[alsa-devel] [PATCH 2/4] ASoC: s3c64xx/smartq: use dynamic registration
Alexandre Courbot
gnurou at gmail.com
Tue Jul 15 00:36:20 PDT 2014
On Tue, Jul 15, 2014 at 4:19 PM, Arnd Bergmann <arnd at arndb.de> wrote:
> On Monday 14 July 2014 19:36:24 Mark Brown wrote:
>> On Mon, Jul 14, 2014 at 08:23:55PM +0200, Arnd Bergmann wrote:
>> > On Monday 14 July 2014 18:18:12 Lars-Peter Clausen wrote:
>>
>> > > Yes. But now that you say it the gpiod_direction_output() call is missing
>> > > from this patch.
>>
>> > I'm lost now. The GPIO_ACTIVE_HIGH I added comes from Documentation/gpio/board.txt
>> > and as Linus Walleij explained to me the other day, the lookup is supposed
>> > to replace devm_gpio_request_one(), which in turn replaced both the
>> > gpio_request and the gpio_direction_output(). Do I need to put the
>> > gpiod_direction_output() back or is there another interface for that when
>> > registering the board gpios?
>>
>> Indeed. If you *do* need an explicit _output() then that sounds to me
>> like we either need a gpiod_get_one() or an extension to the table,
>> looking at the code it seems like this is indeed the case. We can set
>> if the GPIO is active high/low, or open source/drain but there's no flag
>> for the initial state.
>
> (adding Alexandre and the gpio list)
>
> GPIO people: any guidance on how a board file should set a gpio to
> output/default-high in a GPIO_LOOKUP() table to replace a
> devm_gpio_request_one() call in a device driver with devm_gpiod_get()?
> Do we need to add an interface extension to do this, e.g. passing
> GPIOF_OUT_INIT_HIGH as the flags rather than GPIO_ACTIVE_HIGH?

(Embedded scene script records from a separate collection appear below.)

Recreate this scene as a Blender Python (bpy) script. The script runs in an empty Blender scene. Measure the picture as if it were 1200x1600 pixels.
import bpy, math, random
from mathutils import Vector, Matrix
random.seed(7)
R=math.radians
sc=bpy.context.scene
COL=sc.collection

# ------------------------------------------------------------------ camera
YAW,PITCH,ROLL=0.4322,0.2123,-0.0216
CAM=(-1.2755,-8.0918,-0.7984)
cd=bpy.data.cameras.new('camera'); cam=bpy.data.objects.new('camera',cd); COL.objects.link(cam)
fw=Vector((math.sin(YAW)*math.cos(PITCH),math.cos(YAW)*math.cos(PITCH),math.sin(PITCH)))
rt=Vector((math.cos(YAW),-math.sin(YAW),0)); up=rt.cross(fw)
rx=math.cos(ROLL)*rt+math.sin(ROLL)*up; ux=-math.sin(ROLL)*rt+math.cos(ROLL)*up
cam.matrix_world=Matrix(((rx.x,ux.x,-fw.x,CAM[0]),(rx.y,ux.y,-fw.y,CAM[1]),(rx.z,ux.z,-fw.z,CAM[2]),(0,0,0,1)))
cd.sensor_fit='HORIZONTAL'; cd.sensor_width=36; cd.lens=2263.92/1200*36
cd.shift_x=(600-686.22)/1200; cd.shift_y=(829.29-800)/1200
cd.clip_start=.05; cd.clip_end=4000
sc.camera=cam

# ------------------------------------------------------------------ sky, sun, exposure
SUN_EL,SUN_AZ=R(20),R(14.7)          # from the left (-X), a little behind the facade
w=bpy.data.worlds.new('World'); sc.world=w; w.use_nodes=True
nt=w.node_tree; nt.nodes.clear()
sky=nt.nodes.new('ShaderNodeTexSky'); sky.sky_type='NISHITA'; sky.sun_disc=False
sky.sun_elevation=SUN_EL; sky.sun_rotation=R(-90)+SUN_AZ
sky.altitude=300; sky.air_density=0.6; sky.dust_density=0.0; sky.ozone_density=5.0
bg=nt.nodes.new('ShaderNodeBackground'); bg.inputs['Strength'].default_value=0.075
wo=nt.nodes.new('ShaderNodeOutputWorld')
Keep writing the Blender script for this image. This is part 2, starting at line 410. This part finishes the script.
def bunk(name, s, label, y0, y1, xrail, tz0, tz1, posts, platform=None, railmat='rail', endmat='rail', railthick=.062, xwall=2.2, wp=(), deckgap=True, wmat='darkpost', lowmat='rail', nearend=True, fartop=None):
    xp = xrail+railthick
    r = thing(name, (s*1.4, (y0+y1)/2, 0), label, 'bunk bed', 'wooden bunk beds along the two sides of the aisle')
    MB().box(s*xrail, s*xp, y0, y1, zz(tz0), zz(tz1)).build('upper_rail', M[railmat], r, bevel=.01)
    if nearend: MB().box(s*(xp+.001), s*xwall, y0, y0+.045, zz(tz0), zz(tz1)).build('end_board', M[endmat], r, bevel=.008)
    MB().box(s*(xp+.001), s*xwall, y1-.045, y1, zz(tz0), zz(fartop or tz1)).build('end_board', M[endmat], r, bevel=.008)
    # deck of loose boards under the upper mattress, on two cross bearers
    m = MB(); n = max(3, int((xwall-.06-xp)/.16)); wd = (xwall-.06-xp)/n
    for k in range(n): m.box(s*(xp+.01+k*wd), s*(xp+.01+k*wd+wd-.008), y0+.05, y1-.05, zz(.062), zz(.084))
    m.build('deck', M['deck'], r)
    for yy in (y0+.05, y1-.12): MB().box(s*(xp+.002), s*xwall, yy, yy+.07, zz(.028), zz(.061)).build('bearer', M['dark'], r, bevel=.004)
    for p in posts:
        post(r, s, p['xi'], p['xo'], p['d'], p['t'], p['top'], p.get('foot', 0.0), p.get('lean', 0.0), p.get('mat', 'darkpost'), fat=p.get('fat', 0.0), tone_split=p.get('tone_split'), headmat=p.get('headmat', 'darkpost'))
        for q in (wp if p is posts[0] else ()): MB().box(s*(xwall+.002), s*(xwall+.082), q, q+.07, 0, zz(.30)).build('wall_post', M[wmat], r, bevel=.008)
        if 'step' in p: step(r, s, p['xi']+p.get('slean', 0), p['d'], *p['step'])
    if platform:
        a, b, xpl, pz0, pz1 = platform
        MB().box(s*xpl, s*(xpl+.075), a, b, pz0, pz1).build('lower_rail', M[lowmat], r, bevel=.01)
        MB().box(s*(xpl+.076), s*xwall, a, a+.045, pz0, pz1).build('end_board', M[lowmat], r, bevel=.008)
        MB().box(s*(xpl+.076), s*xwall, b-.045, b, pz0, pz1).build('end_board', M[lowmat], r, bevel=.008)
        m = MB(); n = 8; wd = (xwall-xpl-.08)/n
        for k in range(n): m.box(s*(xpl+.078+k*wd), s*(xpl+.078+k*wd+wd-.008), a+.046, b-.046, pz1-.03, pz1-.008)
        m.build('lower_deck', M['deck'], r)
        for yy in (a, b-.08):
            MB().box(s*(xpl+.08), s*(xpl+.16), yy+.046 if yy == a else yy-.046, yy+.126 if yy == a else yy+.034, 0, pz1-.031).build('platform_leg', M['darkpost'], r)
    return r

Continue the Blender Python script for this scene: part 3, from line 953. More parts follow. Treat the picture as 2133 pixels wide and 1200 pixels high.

The way I see it, GPIO mappings (whether they are done using the
lookup tables, DT, or ACPI) should only care about details that are
relevant to the device layout and that should be abstracted to the
driver (e.g. whether the GPIO is active low or open drain) so drivers
do not need to check X conditions every time they want to drive the
GPIO.
Direction and initial value, on the other hand, are clearly properties
that ought to be set by the driver itself. Thus my expectation here
would be that the driver sets the GPIO direction and initial value as
soon as it gets it using gpiod_direction_output(). In other words,
there is no replacement for gpio_request_one() with the gpiod
interface. Is there any use-case that cannot be covered by calling
gpiod_direction_output() right after gpiod_get()? AFAICT this is what
gpio_request_one() was doing anyway.